WHAT TO WORK ON: Give only the number of lines where "picture" occurs.

╭──

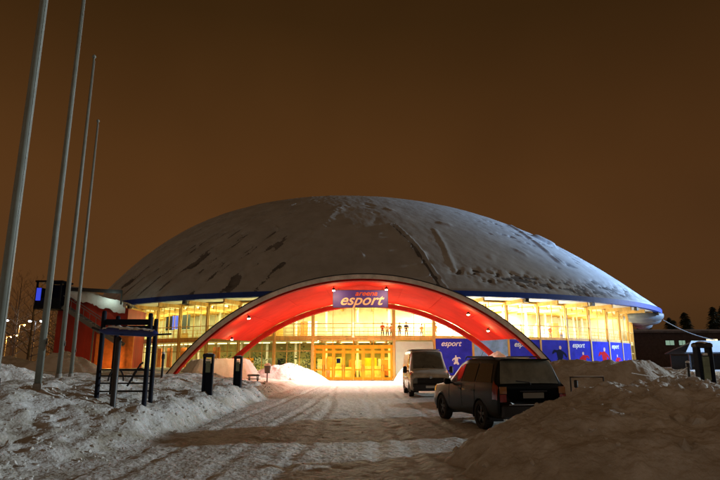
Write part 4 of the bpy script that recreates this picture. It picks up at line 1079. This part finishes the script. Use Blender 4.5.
# ------------------------------------------------------------------ trees
def branchy(mb, p, d, L, r, lvl, rn):
    n = 4; pts = [p]; rs = [r]; q = p.copy(); dd = d.copy()
    for k in range(n):
        dd = (dd + Vector((rn.normal(), rn.normal(), rn.normal() * .6)) * .10).normalized(); q = q + dd * (L / n); pts.append(q.copy()); rs.append(r * (1 - .6 * (k + 1) / n))
    mb.tube(pts, rs, 5 if lvl < 2 else 3, caps=False)
    if lvl >= 4: return
    nb = (9, 6, 5, 4)[lvl]
    for k in range(nb):
        t = .25 + .75 * (k + rn.random()) / nb; i = min(int(t * n), n - 1); b = pts[i].lerp(pts[i + 1], t * n - i)
        a = rn.uniform(0, 2 * PI); side = Vector((math.cos(a), math.sin(a), .55 + .4 * rn.random())).normalized()
        nd = (dd * .45 + side * .8).normalized(); branchy(mb, b, nd, L * rn.uniform(.32, .5) * (1.05 - .35 * t), max(.008, r * .42 * (1 - .4 * t)), lvl + 1, rn)
GT1 = 'bare winter trees beyond the flagpoles'
protos = []
def bare_tree(x_, y_, hh, seed, lab):
    rn = np.random.default_rng(seed); t = empty('bare_tree', (x_, y_, gz(x_, y_) - .1), label=lab, cat='tree', group=GT1)
    m = MB(); m.tube([(0, 0, 0), (.05, 0, hh * .3), (0, .05, hh * .6), (0, 0, hh * .98)], [.17, .13, .08, .02], 8); m.build('trunk', M_trunk, t, smooth=True)
    m = MB()
    for k in range(30):
        z_ = hh * (.12 + .86 * k / 30); a = k * 2.4 + rn.random(); up = .5 + .5 * k / 30
        branchy(m, Vector((0, 0, z_)), Vector((math.cos(a), math.sin(a), up)).normalized(), hh * (.36 - .24 * k / 30), .06 * (1.1 - k / 33), 2, rn)
    m.build('crown', M_trunk, t)
for k, (x_, y_, hh, lab) in enumerate([(-41, 62, 9.5, 'bare tree at the left edge, behind the nearest flagpole, with a thick crown'), (-45, 74, 12, 'tall bare tree behind the white street lamp at the left edge'), (-39.5, 68, 10.5, 'bare tree left of the red stair tower, its top highest there'),
        (-36.6, 70, 8.5, 'lower bare tree right of the highest one, near the blue lit platform'), (-47, 86, 12.5, 'distant bare tree between the two lamps at the left'), (-34.0, 64, 7.5, 'small bare tree just left of the red stair tower wall'), (-42.5, 80, 10, 'thin distant bare tree beside the amber lamp'), (-49, 80, 11, 'bare tree at the far left edge, partly hidden by the nearest flagpole'), (-44.5, 66, 8, 'low spreading bare tree in front of the fence at the left edge'), (-46.5, 94, 12, 'farthest bare tree, seen between the first two flagpoles low over the fence'), (-38.5, 76, 9.5, 'distant bare tree just left of the blue lit platform')]):
    bare_tree(x_, y_, hh, 100 + k, lab)
def conifer(x_, y_, hh, seed, lab):
    rn = np.random.default_rng(seed); t = empty('conifer', (x_, y_, 0), label=lab, cat='tree', group='dark conifers beyond the low building')
    MB().tube([(0, 0, 0), (0, 0, hh * .95)], [.22, .03], 7).build('trunk', M_trunk, t)
    m = MB()
    for k in range(1800):
        z_ = hh * (.12 + .88 * rn.random() ** 1.1); rad = hh * .27 * (1 - z_ / hh) ** .75 + .2; a = rn.uniform(0, 2 * PI); rr_ = rad * math.sqrt(rn.random()) * rn.uniform(.7, 1.15)
        q = Vector((math.cos(a) * rr_, math.sin(a) * rr_, z_ - rr_ * .3)); o1 = Vector((math.cos(a), math.sin(a), -.45)) * rn.uniform(.3, .8); o2 = Vector((-math.sin(a), math.cos(a), rn.normal() * .3)) * rn.uniform(.08, .28)
        m.quad(q - o1 * .4, q + o2, q + o1, q - o2)
    m.build('crown', M_needle, t)
for k, (x_, y_, hh, lab) in enumerate([(72, 130, 11, 'dark conifer just right of the arena roof edge'), (76, 132, 13, 'dark conifer second from the arena, taller than its left neighbour'), (80, 128, 11, 'mid-height dark conifer above the snowy cable'), (84, 134, 14.5, 'tall dark conifer above the middle of the low building'),
        (88.5, 130, 12, 'dark conifer above the bright square window'), (67.5, 150, 10.5, 'small distant conifer beside the white ventilation housings'), (81, 148, 13, 'distant conifer seen between two nearer ones'),
        (97, 128, 14, 'broad dark conifer at the right edge of the picture'), (74, 146, 12, 'distant conifer behind the two nearest the arena'), (94, 146, 16, 'distant tallest conifer near the right edge'), (92, 127, 10, 'low dark conifer just above the snowy roof, left of the pillar'),
        (70, 142, 10, 'low conifer half hidden behind the one nearest the arena'), (87, 150, 13, 'distant conifer behind the tall one over the low building'), (100.5, 138, 15, 'dark conifer right of the pillar cap')]):
    conifer(x_, y_, hh, 200 + k, lab)

# ------------------------------------------------------------------ lamps, fences and buildings beyond
def street_lamp(x_, y_, h, m_, col, e, lab, double=False, cat='street lamp'):
    s = empty('street_lamp', (x_, y_, gz(x_, y_) - .1), label=lab, cat=cat, group='street lamps beyond the trees at the left')
    MB().tube([(0, 0, 0), (0, 0, h)], [.08, .05], 8).build('pole', M_dark, s)
    for sg in ((-1, 1) if double else (1,)):
        MB().tube([(0, 0, h), (sg * .5, 0, h + .12)], .03, 6).build('arm', M_dark, s)
        hd_ = MB().rbox((sg * .75, 0, h + .12), (.6, .28, .14), .04).build('lamp_head', M_dark, s)
        MB().lathe([(0, -.16), (.13, -.12), (.18, -.02), (.18, .03), (0, .03)], (sg * .75, -.02, h + .04), 14).build('lens', m_, hd_, smooth=True)
        lamp('street_light', 'POINT', (x_ + sg * .75, y_, gz(x_, y_) + h - .35), e, col, .15)
street_lamp(-44.5, 70, 5.7, M_lensc, (.85, .92, 1), 120, 'street lamp with a single white light at the left edge')
street_lamp(-56, 90, 4.6, M_lensa, (1, .42, .08), 6000, 'amber street lamp low at the left edge')
street_lamp(-42.5, 74, 5.9, M_lensc, (.85, .92, 1), 120, 'double white street lamp behind the second flagpole', True)
street_lamp(-53, 88, 6.3, M_lensa, (1, .5, .12), 6000, 'amber street lamp between the white ones')
street_lamp(-44, 92, 3.6, M_lensa, (1, .45, .1), 5000, 'low amber street lamp behind the third flagpole')
street_lamp(-60, 98, 5.2, M_lensa, (1, .45, .1), 6000, 'distant amber street lamp farthest left')
def slat_fence(x0, y0, x1, y1, h, lab, m_):
    f = empty('fence', (x0, y0, 0), label=lab, cat='fence'); d = Vector((x1 - x0, y1 - y0, 0)); L = d.length; u = d.normalized(); rz = math.atan2(u.y, u.x); m = MB()
    for z_ in np.linspace(.3, h, 5): m.box(u * (L / 2) + Vector((0, 0, z_)), (L, .04, .07), rz)
    m.build('rail', m_, f)
    n = int(L / 2.5)
    for k in range(n + 1): MB().box(u * (L * k / n) + Vector((0, 0, h / 2)), (.09, .09, h + .3), rz).build('post', m_, f)
slat_fence(-62, 92, -33, 78, 1.9, 'low dark fence below the lamps and bare trees at the left', M_trunk)

bd = empty('low_building', (75, 108, 0), label='long dark brick building with small lit windows, right of the arena', cat='building')
MB().box((0, 0, 3.4), (52, 12, 6.8)).build('wall', M_brick, bd)
MB().box((0, -.2, 6.95), (53, 13, .35)).build('roof', M_roofmetal, bd)
MB().box((0, -.2, 7.24), (52.6, 12.6, .22)).build('roof_snow', M_roofsnow, bd)
for k, (x_, w_, mm) in enumerate(((-19.5, 1.5, M_litwing), (-17.3, 1.1, M_litwing), (-15.0, 1.3, M_litwing), (-11.9, 2.0, M_litwin), (-7.4, 1.4, M_pdk), (-4.0, 1.4, M_pdk), (-.6, 1.4, M_litwing), (3, 1.4, M_pdk), (6.5, 1.4, M_litwin))):
    f = MB().box((x_, -6.02, 5.0), (w_ + .2, .1, 1.5 if mm == M_litwin else 1.1)).build('window', M_dark, bd)
    MB().box((x_, -6.09, 5.0), (w_, .03, 1.3 if mm == M_litwin else .8)).build('pane', mm, f)
    MB().box((x_, -6.11, 5.0), (.05, .03, 1.3 if mm == M_litwin else .8)).build('glazing_bar', M_dark, f)
sh = empty('open_shed', (47, 68, 0), R(-8), 'long low shed with a pale snow covered pitched roof, before the brick building', 'shed')
MB().prism([(-9, -3, 2.6), (13, -3, 2.6), (13, 0, 3.9), (-7, 0, 3.9)], (0, 0, .14)).build('roof', M_dark, sh)
MB().prism([(-8.8, -3, 2.75), (13, -3, 2.75), (13, 0, 4.05), (-6.9, 0, 4.05)], (0, 0, .10)).build('roof_snow', M_roofsnow, sh)
MB().prism([(-7, 0, 3.9), (13, 0, 3.9), (13, 3, 2.6), (-9, 3, 2.6)], (0, 0, .14)).build('rear_roof', M_dark, sh)
for x_ in (-8.4, -3, 2.5, 8, 12.6):
    for y_ in (-2.7, 2.7): MB().box((x_, y_, 1.3), (.16, .16, 2.7)).build('post', M_dark, sh)
MB().box((0, 2.6, 1.2), (17, .1, 2.4)).build('back_wall', M_dark, sh)
m = MB(); A_ = Vector(ell(-.56, -.1, 6.7)); B_ = Vector((42.5, 68, 4.2)); m.tube([A_.lerp(B_, k / 12) - Vector((0, 0, .35 * math.sin(PI * k / 12))) for k in range(13)], .05, 6)
tag(m.build('cable', mat('snowy_cable', (.16, .15, .14), .7)), 'snow covered cable running down from the arena eaves to the shed', 'cable')

SC.render.engine = 'CYCLES'
SC.cycles.use_denoising = True
SC.cycles.max_bounces = 6; SC.cycles.transparent_max_bounces = 12; SC.cycles.caustics_reflective = False; SC.cycles.caustics_refractive = False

╰──

FINISHED TASK: 2